Memória e lembrança do princípio da capela do Senhor do Padrão
Um homem chamado António Pacheco, da casa de Além de baixo, ajustou de se casar em Bentuzelas com uma mulher chamada Maria Pacheco, e, como lhe dissessem depois de estar o casamento justo, que nessa casa de Bentuzelas todos os sogros tinham por costume andarem em demandas com os genros, se pôs de joelhos nesta eira de Além. Voltado para o monte fronteiro disse: “Senhor!
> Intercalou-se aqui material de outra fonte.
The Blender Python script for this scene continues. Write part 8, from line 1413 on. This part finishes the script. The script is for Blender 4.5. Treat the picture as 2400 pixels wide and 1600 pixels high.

Livrai-me de andar em demanda com o meu sogro, que eu prometo de vos mandar pôr um cruzeiro naquele monte à vista desta casa”.
Viveu ele com o sogro e com toda a sua gente anos bastantes sem terem desavença alguma, e morto este deu logo o cruzeiro a fazer a um pedreiro chamado Francisco de Freitas do lugar Bom Jesus, e como o seu irmão chamado Manuel Pacheco e uma sua irmã chamada Rosália Pacheco, ambos moradores nesta mesma casa de Além, lhe dissessem que manda-se também fazer uma imagem e que lhe dariam para ele quatrocentos e oitenta reis cada um, ele a mandou fazer e pôr um cruzeiro, dando o mais que ela custou. Crescendo de dia para dia a devoção do povo, esta imagem principiou a fazer milagres e o devoto mandou fazer uma caixa em uma pedra ao pé do cruzeiro para receber as esmolas e ofertas.
Feita a caixa morreu o devoto, e a mulher deste pediu a seu cunhado Manuel Pacheco, morador nesta casa, que ficasse com a chave da caixa para guardar as ofertas, o que ele fez e daí a poucos anos já tinha junto trinta mil reis, que, com eles e com o mais que foi necessário mandou fazer um nicho de abódada ao pé do cruzeiro, que é aquela capelinha que lá se vê, e o que pôs do seu bolso, antes de acabar um ano estava pago das mesmas ofertas. Sendo depois tesoureiro Domingos Pereira da casa de Além de Cima, com as esmolas que foi recebendo principiou fazer a capela grande por ordem do reverendo Abade da freguesia, estando pronta de parede, armação e telha, uns filhos do mesmo pedreiro que fez o cruzeiro e que tinham ido para Lisboa, mandaram fazer por devoção o resto das obras que se achavam feitas até ao ano de mil seiscentos e quarenta.
Domingos Pacheco Monteiro, desta casa Além de Baixo no ano de mil setecentos e trinta e nove, tresladado em pública forma o concertei com o próprio que me reporto em poder do apresentante, aquém esta fiz entrega.
Seixal, trinta Dezembro de mil oitocentos e setenta e dois, e eu João António Caleia, Tabelião, o subscrevi e assino em publico e razo.
Em testemunho de verdade.
O Tabelião, João António Caleia.
A capela Senhor do Padrão, pertencente à paróquia Santo Estevão (Barrosas), é um belo exemplar de capela devocional do século XVII, que se encontra em processo de classificação.